« Le Kalaripayatt du style du sud »
extraits de la présentation du Studio Kalari donnée à La Métive, moutier d’Ahun, le 05.08.2011, dans le cadre du programme « Lavauzelle année zéro ».
Le Kalaripayatt vient de l’état du Kerala, au sud de l’Inde. C’est un art martial très ancien. Il apparaît autour du 10e ou du 11e siècle, ce qui correspond au Moyen-âge du Kerala. Bien sûr des techniques de combat étaient bien connues en Inde auparavant, ce que nous savons grâce aux récits épiques anciens, mythologiques, comme le Mahabarata ou le Ramanyana.
C’est un art de combat qui est loin d’être aussi célèbre que, par exemple, le karaté ou le kung-fu. Parler d’un art martial indien, d’ailleurs, ne manque pas de surprendre tout le monde, puisqu’on imagine toujours l’Inde associée au yoga ou à la méditation, pratiques calmes et sereines, alors que l’imaginaire collectif associe volontiers les arts martiaux à l’agressivité. Avec le kalaripayatt, c’est loin d’être le cas, puisque la pratique est toujours d’abord un travail sur soi et sur son propre corps.
Ce que nous savons, c’est qu’au 9e et 10e siècle le Kerala était divisé en baronnies. Chacune, dirigée par le souverain local, disposait d’une armée, dont les membres étaient recrutés dans une caste appelée Naiar, ou Nair, qui est celle des guerriers et des soigneurs pratiquants de l’Ayurveda. Dès l’enfance, les garçons étaient envoyés au gurus qui les entraînaient, préparant leur corps par des exercices de souplesse et d’endurance, pour pouvoir supporter des conditions très dures. Cette discipline est également liée à l’émergence, aux XV et XVIe siècles, d’un art scénique (dramatique et chorégraphique), le Kathakali. Actuellement, de nombreuses écoles existent dans les trois styles (du Nord, du Sud et du centre, qui se réfèrent à chaque fois au Kerala), et on peut dire que cet art martial jouit d’une certaine popularité. L’intérêt des occidentaux compte dans cette équation, et représente aussi une économie non négligeable.
Le mot Kalaripayatt est composé de deux termes : kalari (l’espace) et payattu (le combat, l’exercice physique). La pratique vise avant tout à préparer le corps en vue du travail avec les partenaires, en contact ou avec des armes. L’un des objectifs du kalaripayatt consiste à comprendre comment fonctionne le corps, comment se débarrasser de mauvaises habitudes, comment améliorer son sens de l’orientation, de la coordination, et sa souplesse.
Ensuite, nous avons le combat à mains nues.
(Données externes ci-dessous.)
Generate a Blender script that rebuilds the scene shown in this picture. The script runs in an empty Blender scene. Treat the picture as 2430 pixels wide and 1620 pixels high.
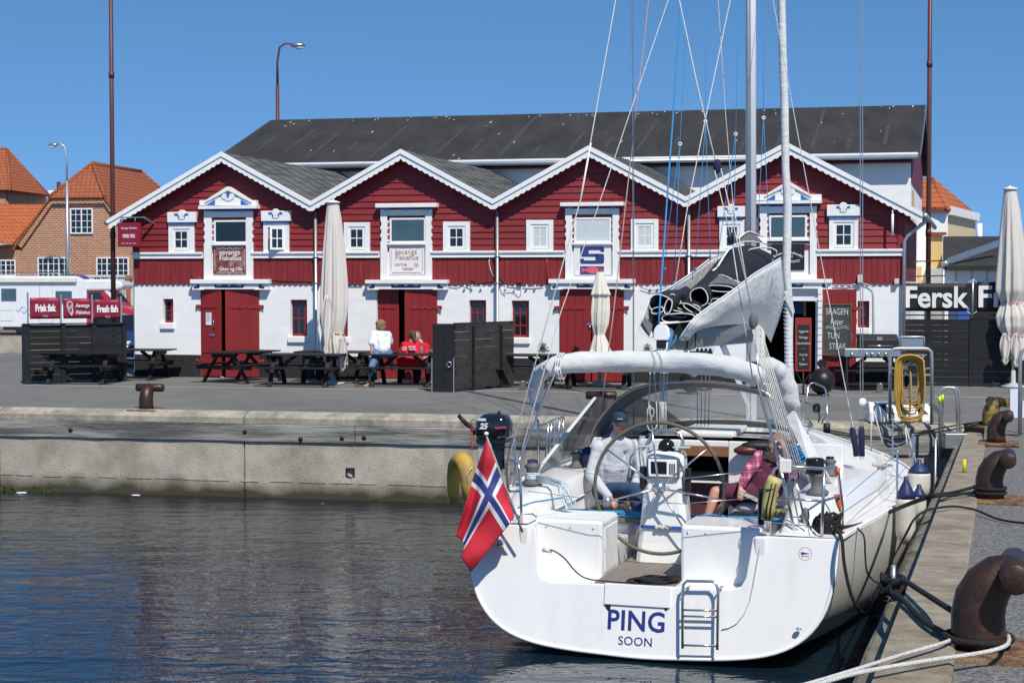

Chaque combat est réglé : il s’agit de chorégraphies, apprises, où l’un attaque et l’autre se défend, avant d’échanger les rôles. Chaque élément doit être appris de la façon la plus précise possible, de façon à ce qu’en travaillant avec un partenaire différent, on ait la possibilité de réactions instinctives. Le Kalaripayatt comprend le combat avec les bâton et bâton court, couteau, triple épée, lance, massue, l’épée et bouclier (les plus nobles), et une longue épée-fouet appelée Urumi, qui est très dangereuse.
Le kalaripayatt est connecté avec l’art de soigner. Ce versant de la pratique est appelé Kalarishikitsa. Une de ses composantes est le massage, de différents types : les massages curatifs, adaptés à différentes catégories de problèmes, et ceux qui visent à préparer le corps et à le rendre plus souple. Ils travaillent sur les articulations, colonne vertébrale, muscles et veines, les ligaments, et ils aident la circulation du sang, ce qui vivifie le corps. Il existe notamment un mode de massage, très spécifique au Kalaripayatt, qui s’effectue avec les pieds.
Hors de l’Inde, il n’y a que quelques endroits où l’on peut pratiquer le kalaripayatt. Dans beaucoup de cas, les personnes intéressées viennent du milieu artistique et du théâtre. Le kalaripayatt n’est pas concentré sur le système de combat mais sur l’art qui l’englobe. On apprend comment le corps fonctionne, comment à la fois dérégler et réparer son fonctionnement, avec notamment la connaissance, distillée au compte goutte, des Marmas, points vitaux, centres nerveux et artériels. Au bout du compte, c’est surtout un art de se battre avec soi-même. Pour les étudiants, la pratique du kalaripayatt déborde les moments d’entraînement, et devient une façon de vivre et de se comporter.
Justyna Rodzinska-Nair est avec Sankar Lal Sivasankaran Nair co-fondatrice du Studio Kalari, à Wroclaw, association soutenue par l’Institut Grotowski. Elle est l’auteur d’un mémoire de mastère, à Cracovie, sur le Kalaripayatt et les arts performatifs.